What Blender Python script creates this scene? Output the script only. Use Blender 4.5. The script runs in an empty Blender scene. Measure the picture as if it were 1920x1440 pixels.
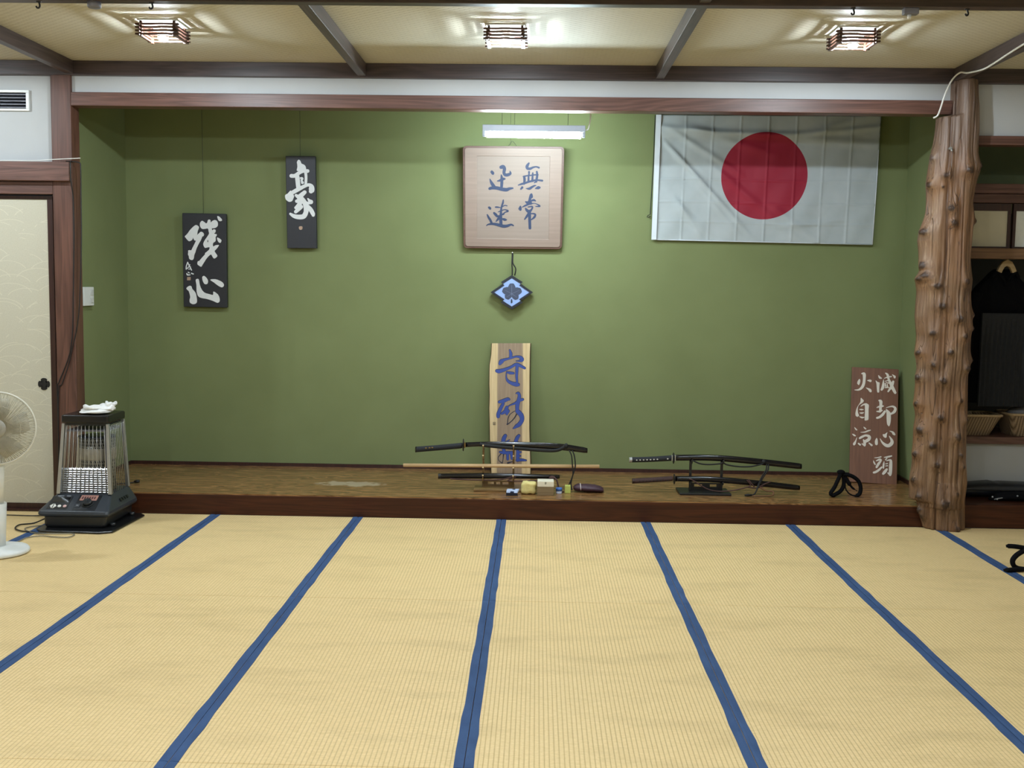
import bpy, math, random
from mathutils import Vector, Matrix, noise
from mathutils.geometry import tessellate_polygon
PI = math.pi
EXPOSURE, BULB, TUBE = 0.0, 3300, 300
# ------------------------------------------------------------------ camera, world, exposure
C = bpy.context.scene.collection
sc = bpy.context.scene
cam_d = bpy.data.cameras.new('camera'); cam = bpy.data.objects.new('camera', cam_d); C.objects.link(cam)
cam.matrix_world = Matrix(((0.99966, -0.01527, 0.02122, 0.2003), (0.02248, 0.08777, -0.99589, -6.8144),
                           (0.01335, 0.99602, 0.08809, 1.457), (0, 0, 0, 1)))
cam_d.sensor_width = 36; cam_d.lens = 36*2070.24/1920; cam_d.clip_start = .05
sc.camera = cam
w = bpy.data.worlds.new('world'); sc.world = w; w.use_nodes = True
w.node_tree.nodes['Background'].inputs[0].default_value = (.75, .8, .85, 1)
w.node_tree.nodes['Background'].inputs[1].default_value = .02
vs = sc.view_settings
vs.view_transform = 'Standard'; vs.look = 'None'; vs.gamma = 1; vs.use_curve_mapping = False
vs.exposure = EXPOSURE
sc.cycles.max_bounces = 7; sc.cycles.diffuse_bounces = 5; sc.cycles.glossy_bounces = 4
sc.cycles.use_denoising = True; sc.cycles.sample_clamp_indirect = 4
sc.cycles.caustics_reflective = False; sc.cycles.caustics_refractive = False

# ------------------------------------------------------------------ helpers
def lin(c):
    return c/12.92 if c <= .04045 else ((c+.055)/1.055)**2.4
def rgb(r, g, b): return (lin(r/255), lin(g/255), lin(b/255), 1)

class NT:
    def __init__(s, name):
        s.m = bpy.data.materials.new(name); s.m.use_nodes = True
        s.t = s.m.node_tree; s.n = s.t.nodes; s.b = s.n['Principled BSDF']
    def node(s, typ, **kw):
        n = s.n.new(typ)
        for k, v in kw.items(): setattr(n, k, v)
        return n
    def link(s, a, b): s.t.links.new(a, b)
    def math(s, op, a, b=None, c=None):
        n = s.node('ShaderNodeMath', operation=op)
        for i, v in enumerate((a, b, c)):
            if v is None: continue
            if isinstance(v, (int, float)): n.inputs[i].default_value = v
            else: s.link(v, n.inputs[i])
        return n.outputs[0]
    def coord(s, scale=(1, 1, 1), which='Object'):
        tc = s.node('ShaderNodeTexCoord'); mp = s.node('ShaderNodeMapping')
        mp.inputs['Scale'].default_value = scale
        s.link(tc.outputs[which], mp.inputs['Vector']); return mp.outputs[0]
    def xyz(s):
        tc = s.node('ShaderNodeTexCoord'); sp = s.node('ShaderNodeSeparateXYZ')
        s.link(tc.outputs['Object'], sp.inputs[0]); return sp.outputs
    def noise(s, vec, scale, detail=4, rough=.55, dist=0):
        n = s.node('ShaderNodeTexNoise'); s.link(vec, n.inputs['Vector'])
        n.inputs['Scale'].default_value = scale; n.inputs['Detail'].default_value = detail
        n.inputs['Roughness'].default_value = rough; n.inputs['Distortion'].default_value = dist
        return n.outputs['Fac']
    def ramp(s, fac, stops):
        r = s.node('ShaderNodeValToRGB'); e = r.color_ramp.elements
        while len(e) < len(stops): e.new(.5)
        for el, (p, c) in zip(e, stops): el.position = p; el.color = c
        s.link(fac, r.inputs[0]); return r.outputs[0]
    def mix(s, fac, a, b, mode='MIX'):
        n = s.node('ShaderNodeMix', data_type='RGBA', blend_type=mode)
        for i, v in ((0, fac), (6, a), (7, b)):
            if isinstance(v, (int, float, tuple)): n.inputs[i].default_value = v
            else: s.link(v, n.inputs[i])
        return n.outputs[2]
    def bump(s, h, strength=.3, dist=.01):
        b = s.node('ShaderNodeBump'); b.inputs['Strength'].default_value = strength
        b.inputs['Distance'].default_value = dist; s.link(h, b.inputs['Height'])
        s.link(b.outputs[0], s.b.inputs['Normal'])
    def set(s, color=None, rough=None, metal=None, coat=None, spec=None):
        for k, v in (('Base Color', color), ('Roughness', rough), ('Metallic', metal), ('Coat Weight', coat), ('Specular IOR Level', spec)):
            if v is None: continue
            if isinstance(v, (int, float, tuple)): s.b.inputs[k].default_value = v
            else: s.link(v, s.b.inputs[k])
        return s.m

def plain(name, c, rough=.5, metal=0, var=.12, scale=30, bump=0, bscale=None, coat=None, spec=None):
    t = NT(name); v = t.coord()
    n = t.noise(v, scale, 3)
    a = tuple(x*(1-var) for x in c[:3])+(1,); b = tuple(min(1, x*(1+var)) for x in c[:3])+(1,)
    if bump: t.bump(t.noise(v, bscale or scale*4, 3), bump, .004)
    return t.set(t.ramp(n, [(.3, a), (.7, b)]), rough, metal, coat, spec)

def wood(name, dark, light, axis='X', rough=.4, scale=1.0, coat=None, ring=.5, bump=.08, spec=None):
    t = NT(name)
    st = {'X': (.6, 9, 9), 'Y': (9, .6, 9), 'Z': (9, 9, .6)}[axis]
    v = t.coord(tuple(x*scale for x in st))
    big = t.noise(v, 1.1, 3, .5, .6)
    fine = t.noise(t.coord(tuple(x*scale*(8 if x > 1 else 2) for x in st)), 1.5, 4, .65)
    rings = t.math('FRACT', t.math('MULTIPLY', big, 9))
    rings = t.math('PINGPONG', rings, .5)
    f = t.math('ADD', t.math('MULTIPLY', rings, ring), t.math('MULTIPLY', fine, 1-ring*.5))
    t.bump(f, bump, .003)
    return t.set(t.ramp(f, [(.25, dark), (.85, light)]), rough, 0, coat, spec)

class MB:
    """collects faces for one mesh part"""
    def __init__(s): s.v = []; s.f = []; s.mi = []; s.sm = []; s.cur = 0
    def add(s, vs_, fs, smooth=False):
        o = len(s.v); s.v += [tuple(p) for p in vs_]
        for f in fs: s.f.append(tuple(i+o for i in f)); s.mi.append(s.cur); s.sm.append(smooth)
        return s
    def box(s, x0, x1, y0, y1, z0, z1):
        return s.add([(x, y, z) for x in (x0, x1) for y in (y0, y1) for z in (z0, z1)],
                     [(0, 1, 3, 2), (4, 6, 7, 5), (0, 4, 5, 1), (2, 3, 7, 6), (0, 2, 6, 4), (1, 5, 7, 3)])
    def hexa(s, b, t):   # bottom quad, top quad (same winding)
        return s.add(list(b)+list(t), [(3, 2, 1, 0), (4, 5, 6, 7)]+[(i, (i+1) % 4, 4+(i+1) % 4, 4+i) for i in range(4)])
    def loft(s, secs, caps=True, smooth=True, closed=False):
        n = len(secs[0]); m = len(secs); vs_ = [p for q in secs for p in q]; fs = []
        for i in range(m if closed else m-1):
            j = (i+1) % m
            for k in range(n):
                l = (k+1) % n; fs.append((i*n+k, i*n+l, j*n+l, j*n+k))
        s.add(vs_, fs, smooth)
        if caps and not closed:
            o = len(s.v)-m*n
            s.f += [tuple(o+k for k in range(n-1, -1, -1)), tuple(o+(m-1)*n+k for k in range(n))]
            s.mi += [s.cur]*2; s.sm += [False]*2
        return s
    def tube(s, pts, r, n=8, closed=False, smooth_path=0, flat=None):
        P = [Vector(p) for p in pts]
        if smooth_path: P = crom(P, smooth_path, closed)
        R = r if isinstance(r, (list, tuple)) else [r]*len(P)
        if len(R) != len(P): R = [R[min(len(R)-1, int(i*(len(R)-1)/(len(P)-1)+.5))] for i in range(len(P))]
        secs = []; up = None
        for i, p in enumerate(P):
            a = P[(i-1) % len(P)] if (closed or i) else p
            b = P[(i+1) % len(P)] if (closed or i < len(P)-1) else p
            d = (b-a).normalized() if (b-a).length > 1e-9 else Vector((0, 0, 1))
            if up is None:
                up = Vector((0, 0, 1)) if abs(d.z) < .9 else Vector((0, 1, 0))
            if flat: up = Vector(flat[0])
            x = d.cross(up)
            if x.length < 1e-6: x = d.orthogonal()
            x.normalize(); y = x.cross(d).normalized(); up = y
            ry, rx = (flat[1], R[i]) if flat else (R[i], R[i])
            secs.append([p+x*math.cos(2*PI*k/n)*rx+y*math.sin(2*PI*k/n)*ry for k in range(n)])
        return s.loft(secs, True, True, closed)
    def cyl(s, a, b, r, r2=None, n=20):
        return s.tube([a, b], [r, r if r2 is None else r2], n)
    def lathe(s, prof, c=(0, 0, 0), n=32, axis='Z'):
        secs = []
        for r, h in prof:
            q = []
            for k in range(n):
                a = 2*PI*k/n; x, y = r*math.cos(a), r*math.sin(a)
                q.append((c[0]+x, c[1]+y, c[2]+h) if axis == 'Z' else (c[0]+x, c[1]+h, c[2]+y))
            secs.append(q)
        return s.loft(secs, True, True)
    def ball(s, c, r, n=16, m=10):
        r = r if isinstance(r, tuple) else (r, r, r); secs = []
        for i in range(m+1):
            t = PI*(i/m); q = max(math.sin(t), .02)
            secs.append([(c[0]+r[0]*q*math.cos(2*PI*k/n), c[1]+r[1]*q*math.sin(2*PI*k/n), c[2]-r[2]*math.cos(t)) for k in range(n)])
        return s.loft(secs, True, True)
    def prism(s, poly, z0, z1):     # poly in xy, extruded along z (z1 is the face)
        n = len(poly)
        if sum(poly[i][0]*poly[(i+1) % n][1]-poly[(i+1) % n][0]*poly[i][1] for i in range(n)) < 0: poly = poly[::-1]
        vs_ = [(x, y, z0) for x, y in poly]+[(x, y, z1) for x, y in poly]
        tri = tessellate_polygon([[Vector((x, y, 0)) for x, y in poly]])
        fs = []
        for a, b, c in tri:
            ax, ay = poly[a]; bx, by = poly[b]; cx, cy = poly[c]
            if (bx-ax)*(cy-ay)-(cx-ax)*(by-ay) < 0: b, c = c, b
            fs += [(a+n, b+n, c+n), (c, b, a)]
        fs += [(i, (i+1) % n, n+(i+1) % n, n+i) for i in range(n)]
        return s.add(vs_, fs)
    def ribbon(s, pts, z0, z1, grow=0):
        P = crom([Vector(p) for p in pts], 5) if len(pts) > 2 else [Vector(pts[0]).lerp(Vector(pts[1]), t/4) for t in range(5)]
        L, R = [], []
        for i, p in enumerate(P):
            a, b = P[max(0, i-1)], P[min(len(P)-1, i+1)]
            d = Vector((b.x-a.x, b.y-a.y)); d = d.normalized() if d.length > 1e-9 else Vector((1, 0))
            n = Vector((-d.y, d.x)); h = max(p.z/2+grow, .0003)
            L.append(Vector((p.x, p.y))+n*h); R.append(Vector((p.x, p.y))-n*h)
        def cap(p, d, h):
            n = Vector((-d.y, d.x))
            return [Vector((p.x, p.y))+n*h*math.cos(t)+d*h*math.sin(t) for t in (PI*k/6 for k in range(1, 6))]
        d1 = Vector((P[-1].x-P[-2].x, P[-1].y-P[-2].y)).normalized(); d0 = Vector((P[0].x-P[1].x, P[0].y-P[1].y)).normalized()
        h1 = max(P[-1].z/2+grow, .0003); h0 = max(P[0].z/2+grow, .0003)
        k = len(P)
        vs_ = [(q.x, q.y, z1) for q in L]+[(q.x, q.y, z1) for q in R]
        fs = [(i, k+i, k+i+1, i+1) for i in range(k-1)]
        e = cap(P[-1], d1, h1); o = len(vs_); vs_ += [(q.x, q.y, z1) for q in e]; end = list(range(o, o+5))
        fs.append((k-1, 2*k-1, *end[::-1]))
        e = cap(P[0], d0, h0); o = len(vs_); vs_ += [(q.x, q.y, z1) for q in e]; sta = list(range(o, o+5))
        fs.append((k, 0, *sta[::-1]))
        loop = list(range(k))+end+list(range(2*k-1, k-1, -1))+sta
        o = len(vs_); vs_ += [(vs_[i][0], vs_[i][1], z0) for i in loop]; m = len(loop)
        fs += [(loop[i], loop[(i+1) % m], o+(i+1) % m, o+i) for i in range(m)]
        return s.add(vs_, fs)
    def build(s, name, mats, parent=None, world=True, bevel=0, seg=2, label=None, sub=0, attr=None):
        me = bpy.data.meshes.new(name)
        vv = [Vector(p) for p in s.v]
        if parent is not None and world:
            M = WM[parent.name].inverted(); vv = [M @ p for p in vv]
        me.from_pydata([tuple(p) for p in vv], [], s.f)
        for m in (mats if isinstance(mats, (list, tuple)) else [mats]): me.materials.append(m)
        for p, mi, sm in zip(me.polygons, s.mi, s.sm): p.material_index = mi; p.use_smooth = sm
        if attr:
            a = me.attributes.new(attr[0], 'FLOAT', 'POINT'); a.data.foreach_set('value', attr[1])
        me.update()
        o = bpy.data.objects.new(name, me); C.objects.link(o)
        if parent is not None:
            o.parent = parent; WM[o.name] = WM[parent.name]
        else: WM[o.name] = Matrix.Identity(4)
        if bevel:
            b = o.modifiers.new('bevel', 'BEVEL'); b.width = bevel; b.segments = seg; b.limit_method = 'ANGLE'
        if sub:
            b = o.modifiers.new('subdivision', 'SUBSURF'); b.levels = b.render_levels = sub
        if label: o['label'] = label
        return o

WM = {}
def crom(P, k, closed=False):
    out = []; n = len(P)
    for i in range(n if closed else n-1):
        p0 = P[(i-1) % n] if closed or i else P[0]
        p1, p2 = P[i], P[(i+1) % n]
        p3 = P[(i+2) % n] if closed or i+2 < n else P[-1]
        for j in range(k):
            t = j/k
            out.append(.5*((2*p1)+(p2-p0)*t+(2*p0-5*p1+4*p2-p3)*t*t+(3*p1-p0-3*p2+p3)*t**3))
    if not closed: out.append(P[-1])
    return out

def tag(o, label, cat, group=None):
    o['label'] = label; o['category'] = cat
    if group: o['group'] = group
    return o
def thing(name, label, cat, loc=(0, 0, 0), group=None, basis=None):
    o = bpy.data.objects.new(name, None); C.objects.link(o); o.empty_display_size = .05
    M = Matrix.Translation(Vector(loc))
    if basis:
        ux, uy = Vector(basis[0]).normalized(), Vector(basis[1]); uy = (uy-ux*uy.dot(ux)).normalized(); uz = ux.cross(uy)
        R = Matrix((ux, uy, uz)).transposed().to_4x4(); M = M @ R
    o.matrix_world = M; WM[o.name] = M
    return tag(o, label, cat, group)
def solo(name, mb, m, label, cat, group=None, base=None, **kw):     # a thing that is one mesh, its origin at BASE
    o = mb.build(name, m, None, **kw)
    if base:
        o.data.transform(Matrix.Translation(-Vector(base))); o.location = base
    return tag(o, label, cat, group)
def struct(name, mb, m, parent=None, **kw):
    o = mb.build(name, m, parent, **kw)
    if parent is None: o['kind'] = 'structure'
    return o
def dup(root, loc, label, group=None):
    r = root.copy(); C.objects.link(r); r.location = loc; r['label'] = label
    if group: r['group'] = group
    for ch in list(root.children):
        c = ch.copy(); C.objects.link(c); c.parent = r
        for g in ch.children:
            d = g.copy(); C.objects.link(d); d.parent = c
    return r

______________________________

> Direction:
Give only the number of lines above that hold the string "scene".

> Answer to this problem:
3